Il ritrono di Trump alla Casa Bianca, inoltre, potrebbe allontanare ulteriormente la nascita di un nuovo Privacy Shield: l’accordo che disciplinava il trattamento dei dati personali dei cittadini europei presso aziende statunitensi non è mai venuto in essere efficacemente dopo la disapplicazione del “Privacy Shield II” quale conseguenza della sentenza della Corte di Giustizia Europea nota come “Schrems II“. La terza incarnazione dell’accordo stava per raggiungere il traguardo quando una prima analisi del testo ha evidenziato come il governo USA si riservasse ancora un’ampia discrezionalità d’accesso ai dati personali degli europei in nome della sacrosanta protezione della homeland, il territorio nazionale. Grazie a quella,  il governo USA si riservava la facoltà di accedere indiscriminatamente ai dati degli europei raccolti dalle aziende USA al fine di individuare persone che potessero rappresentare un rischio per l’integrità degli Stati Uniti ma una simile impostazione è palesemente in contrasto con i principi imposti dal GDPR, per il quale il trattamento dei dati deve avere una durata precisa, una finalità precisa, un’accountability ben definita. Questa difformità di visione rappresentava un grosso ostacolo all’accordo e con Trump – quasi certamente – l’ostacolo crescerà ulteriormente perché nel motto “Make America Great Again” è contemplato il principio di tutela della nazione a ogni costo e, perciò, anche al costo di invadere il diritto alla privacy delle persone (che siano o meno cittadini USA).

Temo che in un futuro non molto distante la sorveglianza di massa a scopo preventivo (teorizzata da esperti come Bruce Schneier, membro del Board di Tor, crittoanalista e ideatore degli algoritmi di cifratura BlowFishTwoFish) dilagherà negli USA e le libertà individuali subiranno impercettibili ma continue e progressive compressioni, in particolar modo per specifiche categorie di persone che una qualche intelligenza artificiale potrebbe contribuire a identificare e qualificare attraverso l’analisi di enormi quantità di dati provenienti da diverse fonti – finendo così per classificare le persone per credo religioso, orientamento sessuale, preferenze politiche, dissenso con l’attuale governo, e quant’altro una persona preferirebbe mantenere informazione riservata.

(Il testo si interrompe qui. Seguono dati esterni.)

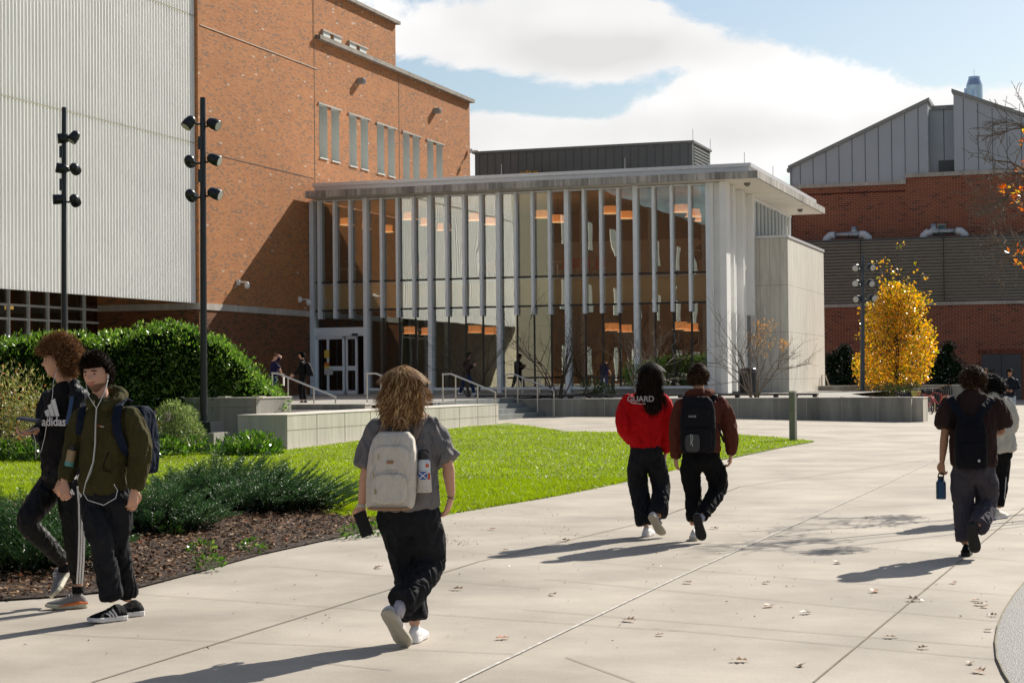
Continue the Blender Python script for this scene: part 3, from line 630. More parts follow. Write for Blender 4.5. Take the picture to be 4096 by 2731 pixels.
# red lounge chairs and tables seen on the upper floor and below
redm = mat('chair_red', (.5,.06,.025), .5); tabm = mat('table_top', (.5,.48,.44), .4)
def chair(u, v, z, lb):
    t = thing('lounge_chair', B(u, v, z), lb, 'chair', 'red chairs inside the pavilion')
    m = MB(); m.bb(u-.24,u+.24,v-.22,v+.24,z+.42,z+.48); m.build('seat', redm, t)
    m = MB(); m.prism([B(u-.24,v+.2,z+.46),B(u+.24,v+.2,z+.46),B(u+.2,v+.3,z+.88),B(u-.2,v+.3,z+.88)], VV*.04); m.build('backrest', redm, t)
    for a, b in ((-1,-1),(1,-1),(1,1),(-1,1)): m = MB(); m.tube([B(u+a*.18,v+b*.16,z+.42),B(u+a*.24,v+b*.22,z)], .012, 6); m.build('leg', steel, t)
def table(u, v, z, h, lb):
    t = thing('cafe_table', B(u, v, z), lb, 'table', 'pedestal tables inside the pavilion')
    m = MB(); m.tube([B(u,v,z+h-.04),B(u,v,z+h)], .5, 20); m.build('table_top', tabm, t)
    m = MB(); m.tube([B(u,v,z),B(u,v,z+h-.04)], .035, 8); m.build('pedestal', steel, t)
    m = MB(); m.tube([B(u,v,z),B(u,v,z+.03)], .25, 14); m.build('base', steel, t)
for k, (x, lb) in enumerate(((2330,'red chair upstairs behind the widest dark pane'),(2300,'red chair upstairs just left of its neighbour'),(2395,'red chair upstairs left of the cream reflection'),(2262,'red chair upstairs beside the round table'),(1660,'red chair upstairs behind the leftmost rippled panes'),(1960,'red chair upstairs behind the rippled middle panes'))):
    u, z = onv(x, 1050, 1.6+.3*(k % 3)); chair(u, 1.6+.3*(k % 3), 5.6, lb)
for x, y, lb in ((2230,1, 'round table upstairs beside the red chairs'),(2790,1,'pale high table upstairs by the right corner'),(1390,1,'round table upstairs behind the left dark panes')):
    u, z = onv(x, 1050, 2.2); table(u, 2.2, 5.6, 1.02 if x == 2790 else .74, lb)
for k, (x, lb) in enumerate(((1710,'red chair on the ground floor near the entrance'),(2040,'red chair on the ground floor behind the walking person'),(2190,'red chair on the ground floor behind the branches of the middle bush'),(2560,'red chair on the ground floor behind the couple'))):
    u, z = onv(x, 1500, 1.7); chair(u, 1.7, 1.0, lb)
# ---- far science building -------------------------------------------------
_B = B
def B(u, v, z): return _B(1.12*u-3.83, 1.12*v+8.21, 1.12*z-.19)   # the science block's own layout frame, farther back
sci = thing('science_building', B(24, 32, 0), 'red brick building at the right with grey sloped metal attic and dark curved ribbed drum', 'building')
zr = lambda x, y: (3050+x*.4464, 250+y*.4464)
m = MB(); V0 = 30
m.poly([B(13,V0,-.5),B(21.14,V0,-.5),B(21.14,V0,11.85),B(13,V0,11.85)]); m.poly([B(21.14,V0-.05,-.5),B(24.14,V0-.05,-.5),B(24.14,V0-.05,12.2),B(21.14,V0-.05,12.2)]); m.poly([B(24.14,V0-.12,-.5),B(48,V0-.12,-.5),B(48,V0-.12,12.2),B(24.14,V0-.12,12.2)])
m.poly([B(13,V0,-.5),B(13,45,-.5),B(13,45,11.85),B(13,V0,11.85)][::-1])
m.build('wall', red_brick, sci)
m = MB(); m.bb(12.9,21.14,V0-.12,V0+.2,11.83,12.03); m.bb(21.13,48,V0-.18,V0+.2,12.16,12.38); m.build('stone_band', limestone, sci)
m = MB(); m.poly([B(13,V0-.06,11.45),B(21.1,V0-.06,11.45),B(21.1,V0-.06,11.5),B(13,V0-.06,11.5)]); m.build('brick_course', mat('dark_course', (.06,.02,.014), .9), sci)
m = MB()
m.prism([B(14.92,V0+.02,12.03),B(21.14,V0+.02,12.03),B(21.14,V0+.02,12.38),B(22.33,V0+.02,12.38),B(22.33,V0+.02,16.2),B(14.92,V0+.02,12.95)], VV*12)
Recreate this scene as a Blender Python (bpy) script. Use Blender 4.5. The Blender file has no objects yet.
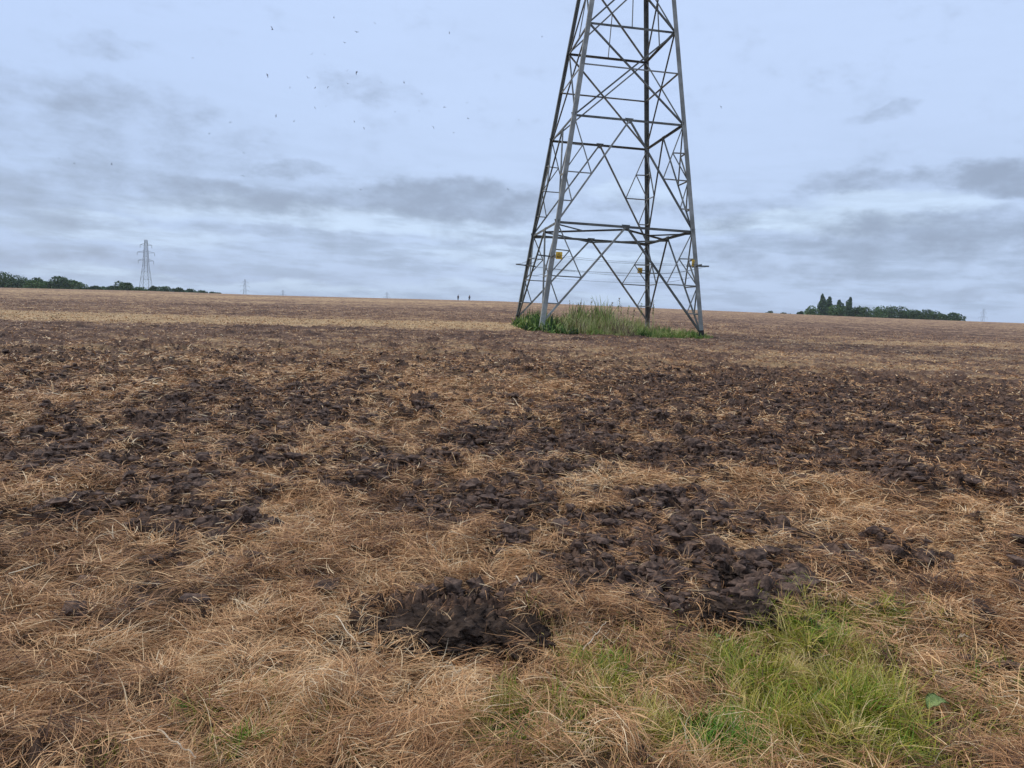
import bpy, bmesh, math, random
import numpy as np
from mathutils import Vector, Matrix
random.seed(7); RNG = np.random.default_rng(11)
SC = bpy.context.scene
COL = SC.collection
# ------------------------------------------------------------------ camera
F = 713.35; PITCH = 0.0983; ROLL = -0.0538; EYE = 1.6
cp, sp, cr, sr = math.cos(PITCH), math.sin(PITCH), math.cos(ROLL), math.sin(ROLL)
FW = np.array([0, cp, -sp]); UP0 = np.array([0, sp, cp]); RT0 = np.array([1., 0, 0])
RT = RT0 * cr - UP0 * sr; UP = RT0 * sr + UP0 * cr
cam = bpy.data.cameras.new('camera'); camo = bpy.data.objects.new('camera', cam); COL.objects.link(camo)
M = Matrix(((RT[0], UP[0], -FW[0]), (RT[1], UP[1], -FW[1]), (RT[2], UP[2], -FW[2]))).to_4x4()
M.translation = (0, 0, EYE); camo.matrix_world = M
cam.sensor_width = 36; cam.lens = F * 36 / 1024; cam.clip_start = 0.05; cam.clip_end = 30000
SC.camera = camo
# ------------------------------------------------------------------ sky and sun
SUN_EL, SUN_AZ = math.radians(48), math.radians(-62)      # azimuth from +Y towards +X
w = bpy.data.worlds.new('World'); SC.world = w; w.use_nodes = True
nt = w.node_tree; nt.nodes.clear()
def N(t, typ, **kw):
    n = t.nodes.new(typ)
    for k, v in kw.items():
        if k.startswith('i_'):
            key = k[2:]; n.inputs[int(key) if key.isdigit() else key].default_value = v
        else: setattr(n, k, v)
    return n
def mth(t, op, a, b=None, c=None, clamp=False):
    n = t.nodes.new('ShaderNodeMath'); n.operation = op; n.use_clamp = clamp
    for i, v in enumerate((a, b, c)):
        if v is None: continue
        if isinstance(v, (int, float)): n.inputs[i].default_value = v
        else: t.links.new(v, n.inputs[i])
    return n.outputs[0]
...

Il prossimo presidente degli USA sarà Elon Musk: non potendo candidarsi perché nato in sudafrica, userà Trump come una marionetta e insieme agli altri governanti suoi amici riuscirà a influenzare la geopolitica dell’intero pianeta. E noi non siamo solo che spettatori in attesa che il nuovo padrone prenda una decisione sul nostro destino.